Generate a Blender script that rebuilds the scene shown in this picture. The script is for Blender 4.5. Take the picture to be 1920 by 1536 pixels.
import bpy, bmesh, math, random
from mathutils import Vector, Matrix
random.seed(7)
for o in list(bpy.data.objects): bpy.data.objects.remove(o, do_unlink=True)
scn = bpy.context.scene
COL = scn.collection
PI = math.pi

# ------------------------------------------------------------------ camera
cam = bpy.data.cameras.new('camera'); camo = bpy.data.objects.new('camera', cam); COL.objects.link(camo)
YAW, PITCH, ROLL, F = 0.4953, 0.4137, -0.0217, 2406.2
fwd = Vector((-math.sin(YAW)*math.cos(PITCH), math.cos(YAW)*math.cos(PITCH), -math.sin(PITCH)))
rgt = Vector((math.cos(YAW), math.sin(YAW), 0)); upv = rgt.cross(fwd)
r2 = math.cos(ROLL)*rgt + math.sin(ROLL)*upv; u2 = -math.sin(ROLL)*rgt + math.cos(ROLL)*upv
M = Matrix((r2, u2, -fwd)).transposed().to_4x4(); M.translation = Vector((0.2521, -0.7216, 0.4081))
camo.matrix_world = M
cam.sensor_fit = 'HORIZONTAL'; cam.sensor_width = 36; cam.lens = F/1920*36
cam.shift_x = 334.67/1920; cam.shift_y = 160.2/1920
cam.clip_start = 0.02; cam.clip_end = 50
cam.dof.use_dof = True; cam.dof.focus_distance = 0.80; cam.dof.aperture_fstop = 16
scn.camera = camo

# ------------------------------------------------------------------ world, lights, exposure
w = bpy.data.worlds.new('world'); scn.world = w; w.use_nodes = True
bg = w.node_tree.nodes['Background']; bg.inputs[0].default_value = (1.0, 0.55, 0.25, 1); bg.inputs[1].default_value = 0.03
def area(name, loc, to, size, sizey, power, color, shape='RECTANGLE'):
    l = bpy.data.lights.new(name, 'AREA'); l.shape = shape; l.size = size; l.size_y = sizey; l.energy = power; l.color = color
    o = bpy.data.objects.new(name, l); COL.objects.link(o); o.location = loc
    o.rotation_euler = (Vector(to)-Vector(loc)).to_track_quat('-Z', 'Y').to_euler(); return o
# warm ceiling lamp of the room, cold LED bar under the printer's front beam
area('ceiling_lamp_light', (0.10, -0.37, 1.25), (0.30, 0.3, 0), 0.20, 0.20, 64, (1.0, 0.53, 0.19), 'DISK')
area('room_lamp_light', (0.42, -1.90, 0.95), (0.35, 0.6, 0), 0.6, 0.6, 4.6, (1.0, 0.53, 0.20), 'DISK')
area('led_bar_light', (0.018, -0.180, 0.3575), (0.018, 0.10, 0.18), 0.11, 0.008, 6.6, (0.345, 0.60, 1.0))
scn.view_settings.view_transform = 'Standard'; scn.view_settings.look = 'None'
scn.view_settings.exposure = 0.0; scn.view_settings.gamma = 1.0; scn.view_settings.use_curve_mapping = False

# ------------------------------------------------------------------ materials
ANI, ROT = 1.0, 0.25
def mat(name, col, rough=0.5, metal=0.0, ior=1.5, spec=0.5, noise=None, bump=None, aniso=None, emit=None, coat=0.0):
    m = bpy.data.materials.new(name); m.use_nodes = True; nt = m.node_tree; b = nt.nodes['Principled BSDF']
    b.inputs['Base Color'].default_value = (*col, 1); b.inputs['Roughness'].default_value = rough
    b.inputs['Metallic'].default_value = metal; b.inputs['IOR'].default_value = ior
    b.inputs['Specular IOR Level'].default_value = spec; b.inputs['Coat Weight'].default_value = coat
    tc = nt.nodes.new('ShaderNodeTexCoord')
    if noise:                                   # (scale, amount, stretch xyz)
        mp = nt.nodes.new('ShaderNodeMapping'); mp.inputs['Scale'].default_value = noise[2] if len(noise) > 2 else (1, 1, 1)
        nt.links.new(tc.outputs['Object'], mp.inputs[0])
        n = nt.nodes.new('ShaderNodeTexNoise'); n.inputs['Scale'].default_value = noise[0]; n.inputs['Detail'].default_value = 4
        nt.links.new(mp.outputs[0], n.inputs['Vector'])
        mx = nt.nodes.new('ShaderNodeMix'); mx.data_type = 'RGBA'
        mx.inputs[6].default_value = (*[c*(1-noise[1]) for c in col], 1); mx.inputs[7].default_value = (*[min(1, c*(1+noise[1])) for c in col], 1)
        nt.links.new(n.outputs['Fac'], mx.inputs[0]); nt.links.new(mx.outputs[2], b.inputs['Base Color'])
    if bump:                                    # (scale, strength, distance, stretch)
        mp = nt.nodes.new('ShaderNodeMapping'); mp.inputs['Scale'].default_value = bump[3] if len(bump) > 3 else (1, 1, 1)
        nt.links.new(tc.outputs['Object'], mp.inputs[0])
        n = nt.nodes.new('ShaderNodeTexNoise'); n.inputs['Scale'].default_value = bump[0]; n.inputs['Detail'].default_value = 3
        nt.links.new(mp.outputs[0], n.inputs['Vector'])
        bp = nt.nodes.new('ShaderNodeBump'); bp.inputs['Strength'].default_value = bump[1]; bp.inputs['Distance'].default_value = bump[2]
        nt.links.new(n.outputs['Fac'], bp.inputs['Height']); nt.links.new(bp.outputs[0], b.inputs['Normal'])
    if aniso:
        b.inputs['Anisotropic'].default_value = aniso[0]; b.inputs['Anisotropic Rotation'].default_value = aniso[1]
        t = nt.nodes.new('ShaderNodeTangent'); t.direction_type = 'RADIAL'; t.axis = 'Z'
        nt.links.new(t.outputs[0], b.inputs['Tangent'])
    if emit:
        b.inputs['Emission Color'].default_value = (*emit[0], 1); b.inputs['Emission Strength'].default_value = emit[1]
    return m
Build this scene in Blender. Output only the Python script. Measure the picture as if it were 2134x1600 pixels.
§
What is the number of lines above that hold the string "picture"? Answer with that number alone.

-- FINISHED ANSWER --
2